Sabri has also had extensive dealings with the Minneapolis Community Development Agency (MCDA), the city-council-directed bureaucracy whose purpose is to promote housing and economic development. In 1999, for instance, the MCDA sold Sabri a building at 301 E. Lake Street for $68,000 after the staff recommended Sabri's development plan over a competing bid. One of Sabri's staunchest allies within city hall was Brian Herron, who was quoted in a May 16 City Pages cover story about Sabri as saying that he had established "a good working relationship" with the developer.
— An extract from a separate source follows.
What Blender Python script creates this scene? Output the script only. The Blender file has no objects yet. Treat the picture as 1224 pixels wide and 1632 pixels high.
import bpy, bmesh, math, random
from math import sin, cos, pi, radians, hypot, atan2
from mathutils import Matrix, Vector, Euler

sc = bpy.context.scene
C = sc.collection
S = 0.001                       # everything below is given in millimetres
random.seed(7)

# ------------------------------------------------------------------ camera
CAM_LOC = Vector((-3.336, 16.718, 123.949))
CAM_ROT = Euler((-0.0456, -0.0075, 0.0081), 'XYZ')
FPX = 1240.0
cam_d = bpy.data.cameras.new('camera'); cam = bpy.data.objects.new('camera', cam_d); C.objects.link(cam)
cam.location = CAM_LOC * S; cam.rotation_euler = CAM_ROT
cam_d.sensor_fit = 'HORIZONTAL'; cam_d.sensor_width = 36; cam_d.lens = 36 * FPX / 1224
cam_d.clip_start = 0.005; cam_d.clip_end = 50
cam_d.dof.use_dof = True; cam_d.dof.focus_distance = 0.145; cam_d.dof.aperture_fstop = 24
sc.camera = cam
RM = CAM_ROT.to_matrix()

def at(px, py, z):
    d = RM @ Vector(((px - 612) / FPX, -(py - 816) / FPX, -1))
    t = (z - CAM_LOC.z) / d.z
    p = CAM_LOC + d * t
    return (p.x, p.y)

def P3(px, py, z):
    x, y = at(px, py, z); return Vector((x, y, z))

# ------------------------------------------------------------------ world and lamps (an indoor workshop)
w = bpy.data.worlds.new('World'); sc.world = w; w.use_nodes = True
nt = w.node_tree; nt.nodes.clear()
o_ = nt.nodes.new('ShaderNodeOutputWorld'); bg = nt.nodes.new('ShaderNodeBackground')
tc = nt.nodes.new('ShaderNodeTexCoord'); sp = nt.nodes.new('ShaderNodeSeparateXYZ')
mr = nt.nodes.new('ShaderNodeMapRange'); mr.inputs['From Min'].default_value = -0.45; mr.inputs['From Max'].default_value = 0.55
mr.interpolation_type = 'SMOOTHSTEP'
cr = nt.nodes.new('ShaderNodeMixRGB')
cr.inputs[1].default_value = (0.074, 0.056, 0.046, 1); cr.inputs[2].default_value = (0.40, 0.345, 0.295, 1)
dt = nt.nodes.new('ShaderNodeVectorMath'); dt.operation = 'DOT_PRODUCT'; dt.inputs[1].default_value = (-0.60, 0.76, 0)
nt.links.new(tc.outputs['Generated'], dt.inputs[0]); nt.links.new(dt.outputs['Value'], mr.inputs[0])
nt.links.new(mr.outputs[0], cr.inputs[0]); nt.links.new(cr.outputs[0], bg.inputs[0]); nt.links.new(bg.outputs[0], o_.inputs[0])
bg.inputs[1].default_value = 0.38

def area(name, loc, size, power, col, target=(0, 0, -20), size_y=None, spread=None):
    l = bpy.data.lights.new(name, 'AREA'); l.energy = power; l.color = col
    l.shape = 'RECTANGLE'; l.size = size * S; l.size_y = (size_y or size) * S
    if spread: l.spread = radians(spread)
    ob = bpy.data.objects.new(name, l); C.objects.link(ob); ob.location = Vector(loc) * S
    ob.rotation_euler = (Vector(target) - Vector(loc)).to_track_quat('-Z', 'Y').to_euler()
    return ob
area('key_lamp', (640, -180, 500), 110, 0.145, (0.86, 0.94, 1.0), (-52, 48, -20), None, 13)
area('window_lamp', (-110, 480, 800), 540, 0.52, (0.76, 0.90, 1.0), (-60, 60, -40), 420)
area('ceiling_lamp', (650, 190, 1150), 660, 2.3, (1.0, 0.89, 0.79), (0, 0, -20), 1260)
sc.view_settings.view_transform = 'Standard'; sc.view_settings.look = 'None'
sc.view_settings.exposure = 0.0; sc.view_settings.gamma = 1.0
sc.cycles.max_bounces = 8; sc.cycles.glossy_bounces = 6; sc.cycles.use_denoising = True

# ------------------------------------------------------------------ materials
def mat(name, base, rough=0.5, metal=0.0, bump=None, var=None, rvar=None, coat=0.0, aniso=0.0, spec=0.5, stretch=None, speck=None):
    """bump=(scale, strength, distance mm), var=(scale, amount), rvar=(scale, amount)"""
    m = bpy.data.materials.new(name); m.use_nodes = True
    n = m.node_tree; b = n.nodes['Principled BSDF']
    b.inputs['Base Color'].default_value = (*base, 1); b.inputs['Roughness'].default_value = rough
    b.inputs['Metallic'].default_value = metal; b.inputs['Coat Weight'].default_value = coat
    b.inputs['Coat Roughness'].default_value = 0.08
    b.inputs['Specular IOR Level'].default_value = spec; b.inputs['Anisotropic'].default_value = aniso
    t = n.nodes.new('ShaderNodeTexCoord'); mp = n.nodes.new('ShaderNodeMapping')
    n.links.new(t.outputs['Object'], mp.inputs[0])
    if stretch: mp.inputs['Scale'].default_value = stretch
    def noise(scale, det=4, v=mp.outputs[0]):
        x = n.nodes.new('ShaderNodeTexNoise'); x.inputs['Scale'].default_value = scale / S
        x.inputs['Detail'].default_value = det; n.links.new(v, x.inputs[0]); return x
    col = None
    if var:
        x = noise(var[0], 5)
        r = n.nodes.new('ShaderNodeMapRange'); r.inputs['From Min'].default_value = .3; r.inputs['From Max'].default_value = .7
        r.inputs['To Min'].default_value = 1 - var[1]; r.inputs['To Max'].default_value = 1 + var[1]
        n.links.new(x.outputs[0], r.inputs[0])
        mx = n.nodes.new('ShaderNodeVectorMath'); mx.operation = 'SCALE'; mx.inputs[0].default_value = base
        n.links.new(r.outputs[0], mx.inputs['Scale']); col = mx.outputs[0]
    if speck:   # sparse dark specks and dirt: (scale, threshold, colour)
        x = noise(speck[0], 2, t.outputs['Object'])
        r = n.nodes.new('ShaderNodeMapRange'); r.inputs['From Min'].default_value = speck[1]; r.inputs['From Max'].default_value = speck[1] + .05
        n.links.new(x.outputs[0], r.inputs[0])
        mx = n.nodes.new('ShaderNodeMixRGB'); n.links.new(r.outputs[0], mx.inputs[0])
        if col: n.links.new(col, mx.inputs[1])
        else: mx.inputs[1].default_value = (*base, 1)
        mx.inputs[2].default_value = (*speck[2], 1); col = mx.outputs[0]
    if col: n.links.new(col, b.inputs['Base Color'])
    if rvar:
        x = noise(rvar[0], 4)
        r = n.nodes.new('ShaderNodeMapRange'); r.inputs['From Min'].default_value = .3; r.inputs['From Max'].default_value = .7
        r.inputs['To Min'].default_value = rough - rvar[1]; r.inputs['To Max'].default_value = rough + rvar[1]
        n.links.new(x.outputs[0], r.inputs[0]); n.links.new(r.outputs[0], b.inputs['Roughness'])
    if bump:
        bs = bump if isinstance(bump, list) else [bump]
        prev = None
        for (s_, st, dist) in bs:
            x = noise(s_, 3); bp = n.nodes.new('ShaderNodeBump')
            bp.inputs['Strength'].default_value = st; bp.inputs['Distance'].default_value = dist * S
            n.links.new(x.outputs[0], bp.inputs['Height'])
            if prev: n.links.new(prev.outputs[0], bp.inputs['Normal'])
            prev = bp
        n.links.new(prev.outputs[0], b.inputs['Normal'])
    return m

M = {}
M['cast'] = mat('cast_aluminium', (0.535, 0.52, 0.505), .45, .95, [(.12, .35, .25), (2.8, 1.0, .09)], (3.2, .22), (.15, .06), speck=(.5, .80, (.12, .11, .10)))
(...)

In light of Herron's admission of corruption, the nature of this relationship has become the subject of intense scrutiny. Sixth Ward city council candidate Barb Lickness says she was questioned by FBI agents on July 20 about both Ortega's and Sabri's business dealings. And last week the U.S. Attorney's Office subpoenaed city inspections and licensing records relating to Sabri, as well as documents from the city's Neighborhood Revitalization Program and the MCDA.

Assistant U.S. Attorney Ward explains that his office does not identify a person in public documents unless that person has been charged with a crime. This "unindicted co-conspirator rule," he says, is designed to ensure the presumption of innocence: "If someone may be involved in criminal activity and there have been no formal allegations, we're not going to name them. We don't want to publicly incriminate them without letting them defend themselves in court." But according to Ward, the fact that federal investigators have not named the businessman does not preclude the possibility of further indictments.